_EXERCISE REQUIREMENTS_.
Your answer should be a single number: the count of lines containing "Blender".

###

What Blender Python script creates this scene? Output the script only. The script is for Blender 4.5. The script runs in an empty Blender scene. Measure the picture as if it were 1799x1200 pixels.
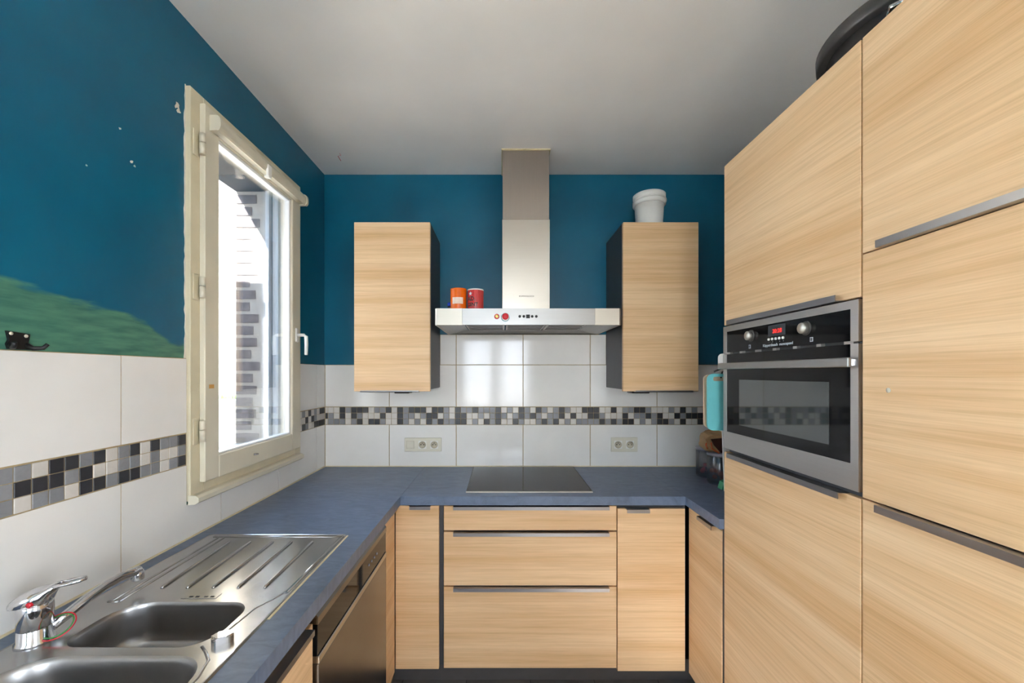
import bpy, bmesh, math, random
from mathutils import Vector, Matrix

random.seed(7)
scene = bpy.context.scene
COL = scene.collection
PI = math.pi

# ------------------------------------------------------------------ camera
CAM_Z = 1.4555
cam_data = bpy.data.cameras.new('camera')
cam = bpy.data.objects.new('camera', cam_data)
COL.objects.link(cam)
cam.location = (0, 0, CAM_Z)
cam.rotation_euler = (PI / 2, 0, 0)
cam_data.sensor_width = 36.0
cam_data.lens = 718.0 / 1799.0 * 36.0
cam_data.shift_x = 18.5 / 1799.0
cam_data.shift_y = 56.0 / 1799.0
cam_data.clip_start = 0.02
scene.camera = cam

# ------------------------------------------------------------------ sky, sun, exposure
world = bpy.data.worlds.new('sky')
scene.world = world
world.use_nodes = True
wn = world.node_tree
wn.nodes.clear()
w_out = wn.nodes.new('ShaderNodeOutputWorld')
w_bg = wn.nodes.new('ShaderNodeBackground')
w_tc = wn.nodes.new('ShaderNodeTexCoord')
w_sep = wn.nodes.new('ShaderNodeSeparateXYZ')
w_ramp = wn.nodes.new('ShaderNodeValToRGB')
w_ramp.color_ramp.elements[0].position = 0.0
w_ramp.color_ramp.elements[0].color = (0.84, 0.91, 1.0, 1)
w_ramp.color_ramp.elements[1].position = 0.8
w_ramp.color_ramp.elements[1].color = (0.50, 0.70, 1.0, 1)
wn.links.new(w_tc.outputs['Generated'], w_sep.inputs[0])
wn.links.new(w_sep.outputs['Z'], w_ramp.inputs['Fac'])
wn.links.new(w_ramp.outputs['Color'], w_bg.inputs[0])
w_bg.inputs['Strength'].default_value = 2.0
wn.links.new(w_bg.outputs[0], w_out.inputs[0])

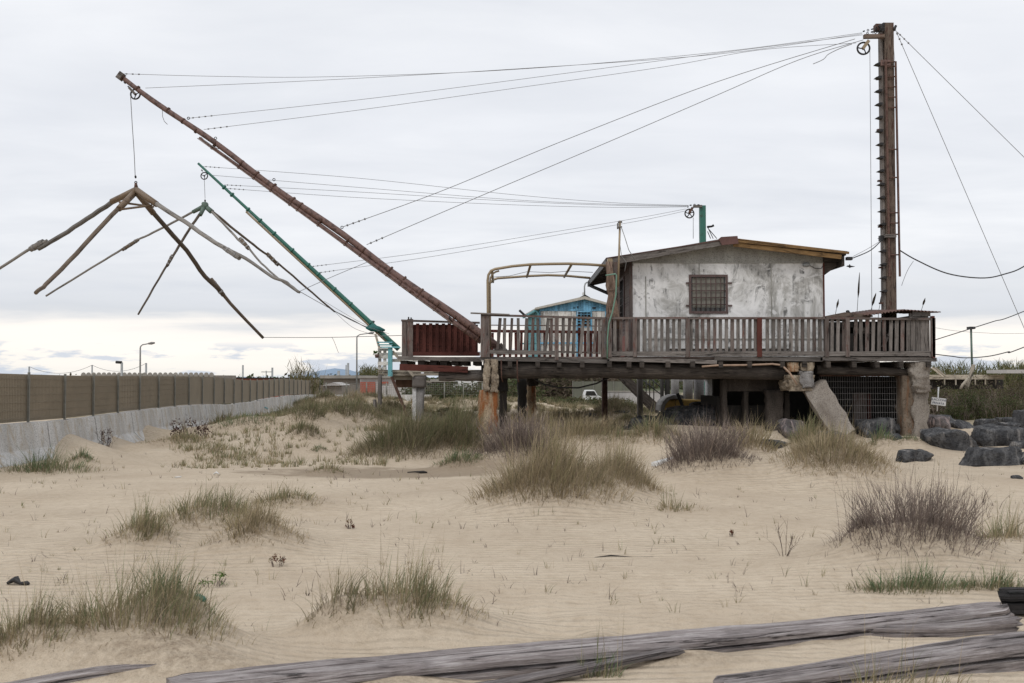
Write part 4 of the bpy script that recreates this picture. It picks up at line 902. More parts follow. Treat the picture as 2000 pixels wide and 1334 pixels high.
# front window
fw = MB(); yy = YH-.035
fw.box(wx0-.06, wx1+.06, yy, YH-.001, wz0-.06, wz0).box(wx0-.06, wx1+.06, yy, YH-.001, wz1, wz1+.06).box(wx0-.06, wx0, yy, YH-.001, wz0, wz1, 'z').box(wx1, wx1+.06, yy, YH-.001, wz0, wz1, 'z')
win = fw.build('window', M['brownframe'], hut)
MB().box(wx0, wx1, YH+.05, YH+.06, wz0, wz1).build('pane', M['glass'], win)
cur = MB(); n_ = 40
for i in range(n_):
    xa = wx0+.04+(wx1-wx0-.08)*i/n_; xb = wx0+.04+(wx1-wx0-.08)*(i+1)/n_; dy = .008*math.sin(i*1.1)
    cur.box(xa, xb, YH+.030+dy, YH+.036+dy, wz0+.10, wz1-.02, 'z')
cur.build('curtain', M['curtain'], win)
mb = MB()
for i in range(6): xx = wx0+(wx1-wx0)*(i+1)/7; mb.tube([(xx, YH-.02, wz0), (xx, YH-.02, wz1)], .011, 6)
for i in range(4): zz = wz0+(wz1-wz0)*(i+1)/5; mb.tube([(wx0, YH-.02, zz), (wx1, YH-.02, zz)], .011, 6)
mb.build('window_bars', M['brownframe'], win)
mb = MB()
for px in (1344, 1427):
    for py in (553, 597): mb.box(X(px-3.5, YH), X(px+3.5, YH), YH-.05, YH-.001, Z(py+1.5, YH), Z(py-1.5, YH))
mb.build('hinge', M['brownframe'], win)
lm = MB().lump(at(1575, 517, YH-.06), (.10, .07, .055), 12, 8, 0.02); lamp = lm.build('wall_lamp', M['greysteel'], hut)
MB().tube([at(1581, 518, YH-.03), at(1592, 524, YH-.02), at(1603, 525, YH-.02), at(1607, 520, YH-.02)], .008, 5).build('lamp_cable', M['cable'], lamp)
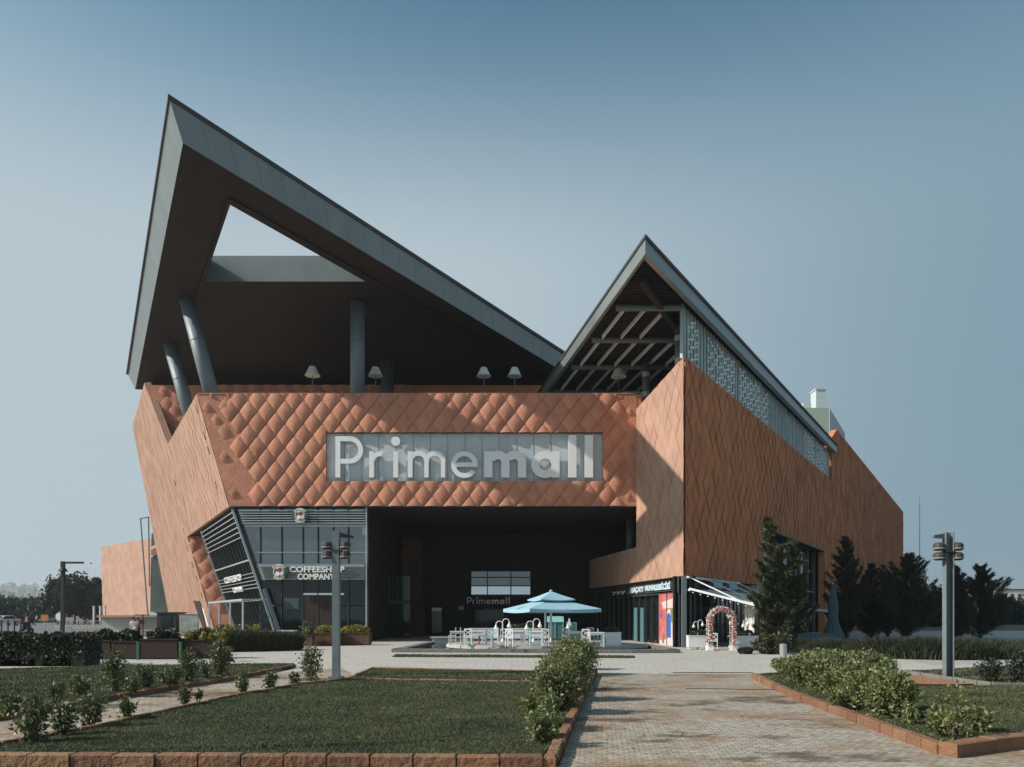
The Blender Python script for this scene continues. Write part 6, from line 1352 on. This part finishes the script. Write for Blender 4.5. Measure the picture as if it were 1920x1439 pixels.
q = PY(50, 1200, 44.5); person((q.x, 44.5, 0), R(200), 'rider in dark clothes sitting on a moped by the street', 'sit', 'clothdark', 'clothdark')
t = empty('moped', (q.x, 44.5, 0), R(200), 'dark moped with red bodywork under the rider', 'moped')
for y in (-.62, .62): w = MB().tube((-.05, y, .28), (.05, y, .28), .28, n=18).build('wheel', 'tyre', t); MB().tube((-.055, y, .28), (.055, y, .28), .15, n=12).build('rim', 'alu', w)
MB().prism([(-.12, .75, .5), (-.12, .1, .42), (-.12, -.35, .4), (-.12, -.45, .85), (-.12, -.3, .85), (-.12, -.2, .55), (-.12, .1, .68), (-.12, .75, .72)], (.24, 0, 0)).build('body', 'carred', t); MB().box(-.14, .14, .0, .7, .72, .8).build('saddle', 'black', t); MB().tube((-.34, -.5, 1.0), (.34, -.5, 1.0), .02, n=8).tube((0, -.62, .3), (0, -.45, 1.0), .035, n=8).build('handlebar', 'black', t)
MB().box(-.1, .1, .66, .7, .6, .7).build('tail_light', 'carred', t)
q = PY(250, 1196, 48); person((q.x, 48, 0), R(190), 'standing person in a pale top and pale trousers behind the dark planters', 'stand', 'clothpale', 'clothpale', .82)
q = PY(258, 1196, 49); person((q.x, 49, 0), R(170), 'standing person in a dark red top beside the one in pale clothes', 'stand', 'clothred', 'clothdark', .8)
# signs by the street
q = PY(112, 1165, 62); t = empty('round_sign', (q.x, 62, 0), 0, 'round white sign disc on a post left of the tall black post', 'sign'); MB().tube((0, 0, 0), (0, 0, 1.9), .04, n=8).build('post', 'alu', t); MB().tube((0, -.06, 1.45), (0, -.02, 1.45), .33, n=20).build('disc', 'signwhite', t)
q = PY(84, 1165, 75); t = empty('road_sign', (q.x, 75, 0), 0, 'small orange road sign by the street', 'sign'); MB().tube((0, 0, 0), (0, 0, 1.3), .04, n=8).build('post', 'alu', t); MB().box(-.35, .35, -.05, 0, 1.0, 1.6).build('board', 'orange', t)

# ------------------------------------------------------------------ the haze of the day
hz = bpy.data.materials.new('haze'); hz.use_nodes = True; hn = hz.node_tree; hn.nodes.clear()
pv = hn.nodes.new('ShaderNodeVolumePrincipled'); ho = hn.nodes.new('ShaderNodeOutputMaterial'); hn.links.new(pv.outputs[0], ho.inputs['Volume'])
pv.inputs['Color'].default_value = (0.80, 0.88, 0.92, 1); pv.inputs['Density'].default_value = 0.00032; pv.inputs['Anisotropy'].default_value = 0.2
M['haze'] = hz
MB().box(-4600, 4600, -80, 4600, -1.03, 92).build('haze', 'haze', kind='stuff')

###

_WRITTEN ANSWER_.
2